__WORK TO DO__
Identify each line below containing the string "Write" and copy it.
#### DATASET RECORDS ####
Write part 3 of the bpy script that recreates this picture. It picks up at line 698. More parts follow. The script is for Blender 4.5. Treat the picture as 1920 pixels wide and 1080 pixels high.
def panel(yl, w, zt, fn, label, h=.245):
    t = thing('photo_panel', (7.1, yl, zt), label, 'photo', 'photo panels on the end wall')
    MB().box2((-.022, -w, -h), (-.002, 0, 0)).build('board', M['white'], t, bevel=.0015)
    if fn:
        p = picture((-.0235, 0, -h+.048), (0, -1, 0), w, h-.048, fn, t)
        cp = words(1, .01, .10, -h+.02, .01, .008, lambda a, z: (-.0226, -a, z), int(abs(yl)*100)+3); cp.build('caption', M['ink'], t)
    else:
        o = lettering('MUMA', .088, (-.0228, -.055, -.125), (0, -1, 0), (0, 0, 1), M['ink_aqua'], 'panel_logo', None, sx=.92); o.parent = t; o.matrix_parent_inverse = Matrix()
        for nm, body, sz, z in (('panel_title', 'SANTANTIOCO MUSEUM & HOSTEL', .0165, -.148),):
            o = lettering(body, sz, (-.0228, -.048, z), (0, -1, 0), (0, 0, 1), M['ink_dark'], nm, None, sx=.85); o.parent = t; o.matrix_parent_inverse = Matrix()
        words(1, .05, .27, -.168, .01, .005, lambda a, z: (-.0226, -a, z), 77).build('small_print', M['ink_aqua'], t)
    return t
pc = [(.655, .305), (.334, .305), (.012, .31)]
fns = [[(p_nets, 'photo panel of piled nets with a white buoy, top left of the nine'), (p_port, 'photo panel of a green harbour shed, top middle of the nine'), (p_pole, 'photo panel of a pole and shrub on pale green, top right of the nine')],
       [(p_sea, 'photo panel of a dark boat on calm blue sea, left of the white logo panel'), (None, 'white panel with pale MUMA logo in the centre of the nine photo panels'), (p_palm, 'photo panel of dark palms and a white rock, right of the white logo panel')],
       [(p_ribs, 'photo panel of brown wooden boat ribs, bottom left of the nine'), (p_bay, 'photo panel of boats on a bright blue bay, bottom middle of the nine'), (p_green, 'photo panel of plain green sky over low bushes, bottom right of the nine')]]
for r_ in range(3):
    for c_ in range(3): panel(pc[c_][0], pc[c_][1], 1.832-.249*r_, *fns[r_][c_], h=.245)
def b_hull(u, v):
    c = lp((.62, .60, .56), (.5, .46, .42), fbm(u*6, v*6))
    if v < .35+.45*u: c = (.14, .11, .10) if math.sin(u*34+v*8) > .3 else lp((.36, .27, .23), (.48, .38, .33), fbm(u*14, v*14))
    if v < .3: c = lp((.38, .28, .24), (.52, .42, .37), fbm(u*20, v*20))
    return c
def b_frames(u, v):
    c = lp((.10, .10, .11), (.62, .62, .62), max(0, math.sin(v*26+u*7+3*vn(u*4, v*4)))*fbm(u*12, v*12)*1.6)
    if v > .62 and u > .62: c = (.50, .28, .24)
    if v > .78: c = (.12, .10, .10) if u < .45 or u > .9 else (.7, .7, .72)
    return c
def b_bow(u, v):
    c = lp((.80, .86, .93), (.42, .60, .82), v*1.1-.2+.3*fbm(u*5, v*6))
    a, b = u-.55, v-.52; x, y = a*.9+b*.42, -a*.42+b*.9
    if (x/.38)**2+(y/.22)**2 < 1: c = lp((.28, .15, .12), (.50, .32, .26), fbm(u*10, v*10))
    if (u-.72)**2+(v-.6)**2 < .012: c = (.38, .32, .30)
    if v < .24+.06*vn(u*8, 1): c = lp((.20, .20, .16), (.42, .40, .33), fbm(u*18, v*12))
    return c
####
#### DATASET RECORDS ####
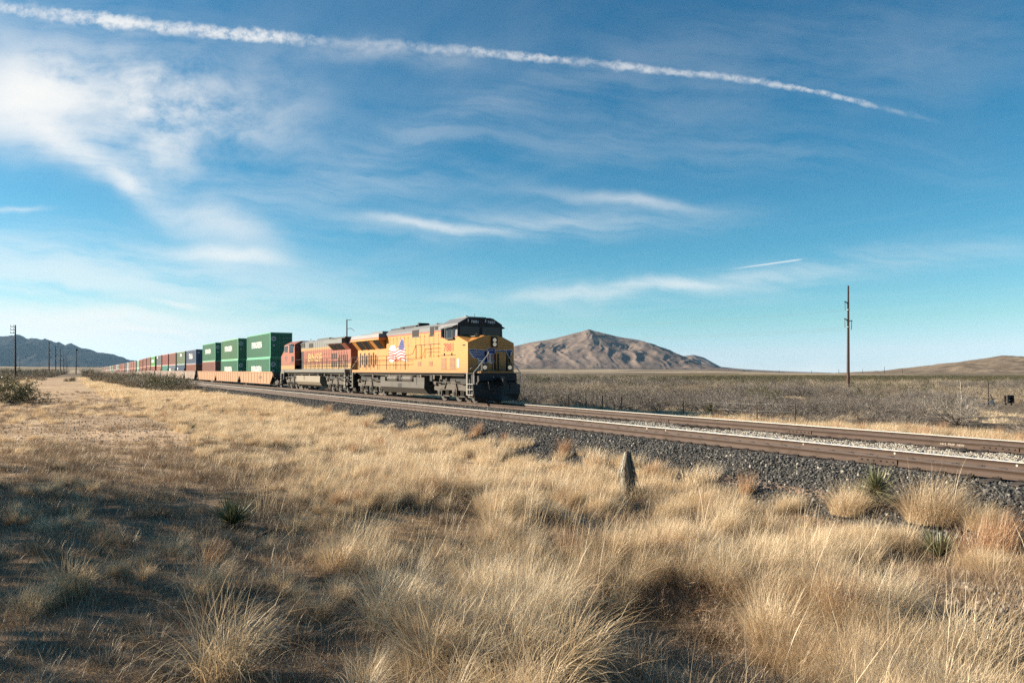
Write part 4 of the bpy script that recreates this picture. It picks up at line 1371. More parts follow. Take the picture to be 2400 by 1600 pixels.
####
__RESULT__
Write part 3 of the bpy script that recreates this picture. It picks up at line 698. More parts follow. The script is for Blender 4.5. Treat the picture as 1920 pixels wide and 1080 pixels high.
Write part 4 of the bpy script that recreates this picture. It picks up at line 1371. More parts follow. Take the picture to be 2400 by 1600 pixels.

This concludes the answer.